● **Raw data**

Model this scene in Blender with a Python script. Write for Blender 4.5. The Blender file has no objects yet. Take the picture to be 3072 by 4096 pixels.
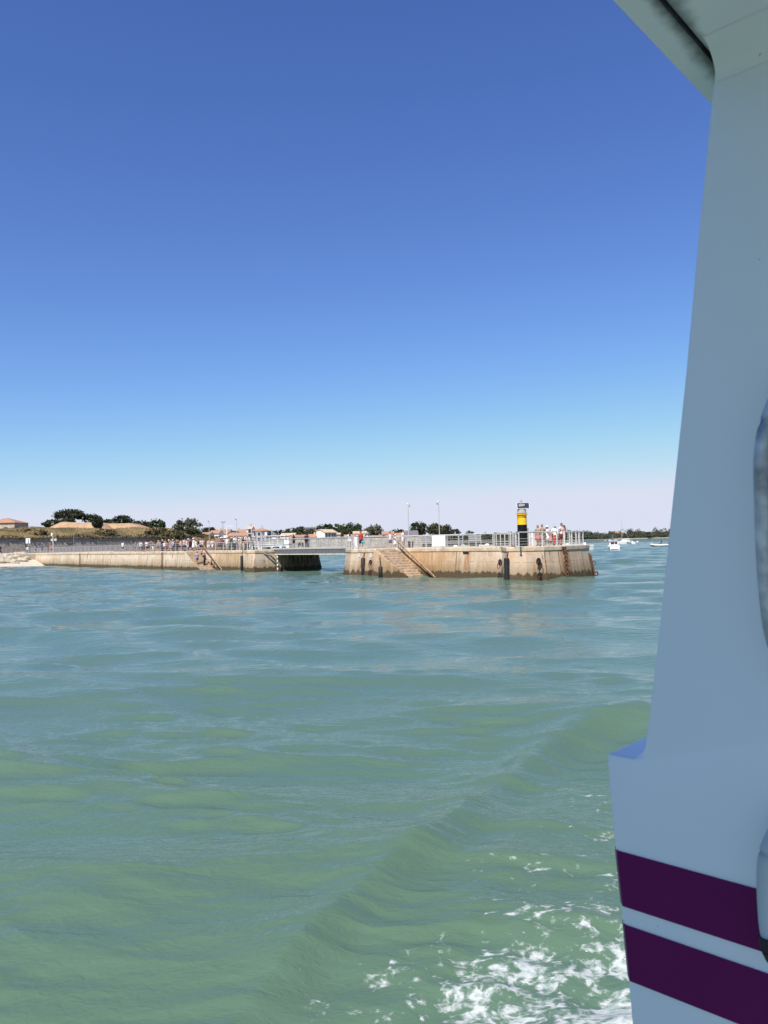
import bpy, bmesh, math, random
import numpy as np
from mathutils import Vector, Matrix
from mathutils.geometry import tessellate_polygon

rnd = random.Random(7)
scene = bpy.context.scene
COL = scene.collection

# ------------------------------------------------------------------ camera and pixel helpers
F = 3077.0
EYE = 3.2
PITCH, ROLL = math.radians(2.25), math.radians(-1.345)
CAM_ROT = Matrix.Rotation(math.pi / 2 + PITCH, 3, 'X') @ Matrix.Rotation(ROLL, 3, 'Z')
MI = CAM_ROT.transposed()
CAM = Vector((0, 0, EYE))

def ray(px, py):
    return CAM_ROT @ Vector(((px - 1536) / F, -(py - 2048) / F, -1.0))

def at(px, py, Y):
    r = ray(px, py)
    return CAM + r * (Y / r.y)

def ground(px, py, z=0.0):
    r = ray(px, py)
    return CAM + r * ((z - EYE) / r.z)

def x_on(px, P0, D):
    """t so that P0 + t*D falls in picture column px."""
    u = (px - 1536) / F
    row = Vector(MI[0]) + u * Vector(MI[2])
    return -row.dot(P0 - CAM) / row.dot(D)

def atz(px, Y, z):
    p0 = Vector((0, Y, z))
    return p0 + Vector((1, 0, 0)) * x_on(px, p0, Vector((1, 0, 0)))

PO = Vector((-16, 92, 0))
PD = Vector((0.634, -0.773, 0)).normalized()
PN = Vector((0.773, 0.634, 0)).normalized()
DECK = 2.6

def W(t, w, z=0.0):
    return PO + PD * t + PN * w + Vector((0, 0, z))

def pier_t(px, w, z=DECK):
    return x_on(px, W(0, w, z), PD)

def pier(px, w, z=DECK):
    return W(pier_t(px, w, z), w, z)

def pier_w(px, t, z=DECK):
    return W(t, x_on(px, W(t, 0, z), PN), z)

# ------------------------------------------------------------------ mesh helpers
OFF = {}

class MB:
    def __init__(s):
        s.v, s.f = [], []
    def add(s, vs, fs):
        n = len(s.v)
        s.v += [Vector(v) for v in vs]
        s.f += [tuple(i + n for i in f) for f in fs]
        return s
    def box(s, c, size, rz=0.0, m=None):
        hx, hy, hz = size[0] / 2, size[1] / 2, size[2] / 2
        R = m if m else Matrix.Rotation(rz, 3, 'Z')
        c = Vector(c)
        vs = [c + R @ Vector((x, y, z)) for x in (-hx, hx) for y in (-hy, hy) for z in (-hz, hz)]
        return s.add(vs, [(0, 1, 3, 2), (4, 6, 7, 5), (0, 4, 5, 1), (2, 3, 7, 6), (0, 2, 6, 4), (1, 5, 7, 3)])
    def tube(s, pts, r, seg=8, cap=True, ry=None, flat=None):
        pts = [Vector(p) for p in pts]
        n = len(pts)
        rs = r if isinstance(r, (list, tuple)) else [r] * n
        rys = ry if isinstance(ry, (list, tuple)) else ([ry] * n if ry else rs)
        base = len(s.v)
        prev = None
        for i, p in enumerate(pts):
            d = (pts[min(i + 1, n - 1)] - pts[max(i - 1, 0)]).normalized()
            up = Vector(flat) if flat else Vector((0, 0, 1))
            if abs(d.dot(up)) > 0.95 and not flat:
                up = Vector((0, 1, 0))
            a = d.cross(up).normalized()
            if prev is not None and a.dot(prev) < 0 and not flat:
                a = -a
            prev = a
            b = a.cross(d).normalized()
            for k in range(seg):
                th = 2 * math.pi * k / seg
                s.v.append(p + a * (rs[i] * math.cos(th)) + b * (rys[i] * math.sin(th)))
        for i in range(n - 1):
            for k in range(seg):
                k2 = (k + 1) % seg
                s.f.append((base + i * seg + k, base + i * seg + k2, base + (i + 1) * seg + k2, base + (i + 1) * seg + k))
        if cap:
            s.f.append(tuple(base + k for k in range(seg))[::-1])
            s.f.append(tuple(base + (n - 1) * seg + k for k in range(seg)))
        return s
    def bar(s, a, b, w, h=None):
        a, b = Vector(a), Vector(b)
        d = b - a
        q = d.to_track_quat('X', 'Z').to_matrix()
        return s.box((a + b) / 2, (d.length, w, h or w), m=q)
    def lathe(s, prof, c=(0, 0, 0), seg=24):
        c = Vector(c)
        base = len(s.v)
        for r, z in prof:
            for k in range(seg):
                th = 2 * math.pi * k / seg
                s.v.append(c + Vector((r * math.cos(th), r * math.sin(th), z)))
        for i in range(len(prof) - 1):
            for k in range(seg):
                k2 = (k + 1) % seg
                s.f.append((base + i * seg + k, base + i * seg + k2, base + (i + 1) * seg + k2, base + (i + 1) * seg + k))
        s.f.append(tuple(base + k for k in range(seg))[::-1])
        s.f.append(tuple(base + (len(prof) - 1) * seg + k for k in range(seg)))
        return s
    def prism(s, bot, top):
        """bot/top: matching lists of 3D points (any simple polygon)."""
        n = len(bot)
        base = len(s.v)
        s.v += [Vector(p) for p in bot] + [Vector(p) for p in top]
        for i in range(n):
            j = (i + 1) % n
            s.f.append((base + i, base + j, base + n + j, base + n + i))
        for o, lst in ((0, bot), (n, top)):
            for t in tessellate_polygon([[Vector(p) for p in lst]]):
                s.f.append(tuple(base + o + k for k in t))
        return s
    def torus(s, c, R, r, normal, seg=18, rs=6):
        c = Vector(c)
        q = Vector(normal).to_track_quat('Z', 'Y').to_matrix()
        base = len(s.v)
        for i in range(seg):
            a = 2 * math.pi * i / seg
            for k in range(rs):
                b = 2 * math.pi * k / rs
                s.v.append(c + q @ Vector(((R + r * math.cos(b)) * math.cos(a), (R + r * math.cos(b)) * math.sin(a), r * math.sin(b))))
        for i in range(seg):
            for k in range(rs):
                s.f.append((base + i * rs + k, base + ((i + 1) % seg) * rs + k, base + ((i + 1) % seg) * rs + (k + 1) % rs, base + i * rs + (k + 1) % rs))
        return s
    def ball(s, c, r, seg=10, rings=6):
        c = Vector(c)
        rr = Vector(r) if isinstance(r, (tuple, list, Vector)) else Vector((r, r, r))
        vs, fs = [], []
        for i in range(rings + 1):
            ph = math.pi * i / rings
            for k in range(seg):
                th = 2 * math.pi * k / seg
                vs.append(c + Vector((rr.x * math.sin(ph) * math.cos(th), rr.y * math.sin(ph) * math.sin(th), rr.z * math.cos(ph))))
        for i in range(rings):
            for k in range(seg):
                fs.append((i * seg + k, (i + 1) * seg + k, (i + 1) * seg + (k + 1) % seg, i * seg + (k + 1) % seg))
        return s.add(vs, fs)
    def mesh(s, name, mat, smooth=False, bevel=0.0, off=Vector((0, 0, 0))):
        me = bpy.data.meshes.new(name)
        me.from_pydata([v - off for v in s.v], [], s.f)
        bm = bmesh.new()
        bm.from_mesh(me)
        bmesh.ops.remove_doubles(bm, verts=bm.verts, dist=1e-5)
        bmesh.ops.recalc_face_normals(bm, faces=bm.faces)
        if bevel:
            es = [e for e in bm.edges if len(e.link_faces) == 2 and e.calc_face_angle(0) > 0.6]
            bmesh.ops.bevel(bm, geom=es, offset=bevel, segments=2, profile=0.5, affect='EDGES', clamp_overlap=True)
        bm.to_mesh(me)
        bm.free()
        if mat:
            me.materials.append(mat)
        if smooth:
            me.polygons.foreach_set('use_smooth', [True] * len(me.polygons))
            if smooth != 'all':
                me.set_sharp_from_angle(angle=0.7)
        return me
    def build(s, name, mat, parent=None, smooth=False, bevel=0.0, world=True):
        off = OFF.get(parent.name, Vector((0, 0, 0))) if (parent and world) else Vector((0, 0, 0))
        me = s.mesh(name, mat, smooth, bevel, off)
        o = bpy.data.objects.new(name, me)
        COL.objects.link(o)
        if parent:
            o.parent = parent
        OFF[o.name] = off
        return o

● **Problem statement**
Exactly reproduce the run of lines from the start of the listing through the line with "COL = scene.collection", inclusive; pictures are not copied.

● **Written solution**
Model this scene in Blender with a Python script. Write for Blender 4.5. The Blender file has no objects yet. Take the picture to be 3072 by 4096 pixels.
import bpy, bmesh, math, random
import numpy as np
from mathutils import Vector, Matrix
from mathutils.geometry import tessellate_polygon

rnd = random.Random(7)
scene = bpy.context.scene
COL = scene.collection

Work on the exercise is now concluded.